PPF account holders alert! Top 5 changes in Public Provident Fund rule that you must know


PPF Account: The Public Provident Fund (PPF) is considered a long-term retirement-oriented investment. If the salaried person chooses to remain in old Income Tax Slabs for FY20-21, then he or she would be eligible for income tax deduction under Section 80C of the income tax act 1961 on up to Rs 1.5 lakh investment in one financial year. However, in December 2019, the Narendra Modi Government made some changes in the PPF rules and hence a PPF account holder needs to know those changes because it is directly related to one's personal finance and in the long-run, it would have some impact on their long-term retirement fund as well.

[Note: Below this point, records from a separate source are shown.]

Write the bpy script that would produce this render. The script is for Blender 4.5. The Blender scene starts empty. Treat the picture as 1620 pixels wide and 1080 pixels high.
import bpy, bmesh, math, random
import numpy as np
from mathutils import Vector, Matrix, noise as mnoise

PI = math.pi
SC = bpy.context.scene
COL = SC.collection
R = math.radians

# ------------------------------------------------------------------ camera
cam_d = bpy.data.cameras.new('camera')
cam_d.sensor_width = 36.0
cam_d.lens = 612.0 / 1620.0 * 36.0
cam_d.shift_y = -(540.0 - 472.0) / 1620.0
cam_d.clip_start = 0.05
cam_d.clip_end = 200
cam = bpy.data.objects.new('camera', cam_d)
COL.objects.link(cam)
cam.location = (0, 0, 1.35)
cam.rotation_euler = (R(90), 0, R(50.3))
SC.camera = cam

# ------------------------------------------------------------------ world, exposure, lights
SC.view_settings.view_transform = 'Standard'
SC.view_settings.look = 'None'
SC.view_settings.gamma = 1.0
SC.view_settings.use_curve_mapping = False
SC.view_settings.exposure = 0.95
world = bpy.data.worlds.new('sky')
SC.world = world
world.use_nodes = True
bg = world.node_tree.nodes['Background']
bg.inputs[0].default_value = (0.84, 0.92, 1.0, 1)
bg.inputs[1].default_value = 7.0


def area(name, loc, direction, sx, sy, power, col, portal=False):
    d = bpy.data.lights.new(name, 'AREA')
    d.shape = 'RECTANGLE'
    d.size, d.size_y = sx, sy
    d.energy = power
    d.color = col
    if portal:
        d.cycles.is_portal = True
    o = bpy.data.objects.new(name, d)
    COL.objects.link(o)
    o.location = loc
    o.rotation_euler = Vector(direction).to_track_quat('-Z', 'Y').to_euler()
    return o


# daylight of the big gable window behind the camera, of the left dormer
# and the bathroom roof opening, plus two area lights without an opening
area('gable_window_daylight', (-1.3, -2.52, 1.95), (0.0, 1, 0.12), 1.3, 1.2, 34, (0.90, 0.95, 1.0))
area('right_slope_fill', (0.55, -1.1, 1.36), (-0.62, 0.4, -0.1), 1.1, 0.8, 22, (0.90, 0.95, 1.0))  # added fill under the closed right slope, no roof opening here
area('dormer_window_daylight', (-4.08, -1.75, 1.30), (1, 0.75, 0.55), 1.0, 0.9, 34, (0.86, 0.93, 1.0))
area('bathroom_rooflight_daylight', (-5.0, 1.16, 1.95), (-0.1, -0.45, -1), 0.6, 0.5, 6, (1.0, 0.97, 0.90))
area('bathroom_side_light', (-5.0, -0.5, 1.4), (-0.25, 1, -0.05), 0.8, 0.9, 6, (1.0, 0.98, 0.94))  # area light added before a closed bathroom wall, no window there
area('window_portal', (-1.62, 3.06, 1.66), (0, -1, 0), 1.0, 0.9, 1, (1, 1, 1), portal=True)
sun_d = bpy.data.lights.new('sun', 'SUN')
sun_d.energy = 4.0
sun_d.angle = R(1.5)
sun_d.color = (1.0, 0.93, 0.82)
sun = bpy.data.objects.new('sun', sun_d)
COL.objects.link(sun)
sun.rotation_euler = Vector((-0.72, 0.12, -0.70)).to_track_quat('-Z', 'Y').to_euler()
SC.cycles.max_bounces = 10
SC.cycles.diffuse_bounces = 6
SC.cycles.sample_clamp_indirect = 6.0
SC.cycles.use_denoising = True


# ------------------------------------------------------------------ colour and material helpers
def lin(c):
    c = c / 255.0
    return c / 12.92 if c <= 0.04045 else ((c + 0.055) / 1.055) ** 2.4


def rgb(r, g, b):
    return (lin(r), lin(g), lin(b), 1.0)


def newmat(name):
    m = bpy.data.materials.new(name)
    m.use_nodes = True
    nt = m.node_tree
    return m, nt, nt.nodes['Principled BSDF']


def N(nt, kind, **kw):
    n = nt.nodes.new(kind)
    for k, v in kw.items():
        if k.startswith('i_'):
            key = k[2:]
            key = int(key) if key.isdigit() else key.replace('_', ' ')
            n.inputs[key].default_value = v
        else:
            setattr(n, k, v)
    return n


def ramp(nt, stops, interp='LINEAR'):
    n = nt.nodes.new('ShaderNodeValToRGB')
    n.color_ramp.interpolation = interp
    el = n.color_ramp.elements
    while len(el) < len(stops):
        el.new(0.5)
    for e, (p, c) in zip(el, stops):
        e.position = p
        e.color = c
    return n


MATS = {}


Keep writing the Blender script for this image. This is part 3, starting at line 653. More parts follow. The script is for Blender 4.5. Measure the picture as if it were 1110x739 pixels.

Elaborating upon the new PPF rules Jitendra Solanki, a SEBI registered tax and investment expert said, "Most important change made in recent Finance Ministry's notification in regard to PPF is lowering the interest rate on loan against PPF from 2 per cent to 1 per cent. Earlier, premature closure of PPF was not allowed, now one can close one's PPF account after five years of investment and joint PPF account can't be opened."

 
 

 

On top 5 important information that a PPF account holder needs to be aware of Solanki listed out the following information:

1] Number of PPF Accounts: One individual can have only one PPF account and one PPF minor account. The PPF minor account can be opened by either of the parents and in case of a specially-abled child, a guardian can open a PPF minor account even though the mentally challenged child is an adult.

 

2] PPF Investment: A PPF account holder can invest a minimum of Rs 500 to a maximum of Rs 1.5 lakh per annum. The upper limit is inclusive of all other PPF accounts opened by an individual means the net investment by an individual in one's PPF account and PPF Minor accounts should not go beyond Rs 1.5 lakh in a year.

3] PPF Account Closure: In case of a change in one's residential address, premature PPF account closure is allowed but not before five years of the PPF account.

4] Emergency Fund: In the case of any debt-default by the PPF account holder, the PPF account can't be attached against any court decree. so, your PPF balance can be an emergency fund in the case of such financial default; and 

5] PPF Account Revival: PPF account can be revived during the maturity period through the payment of Rs 50 and Rs 500 arrears for each year of PPF investment default.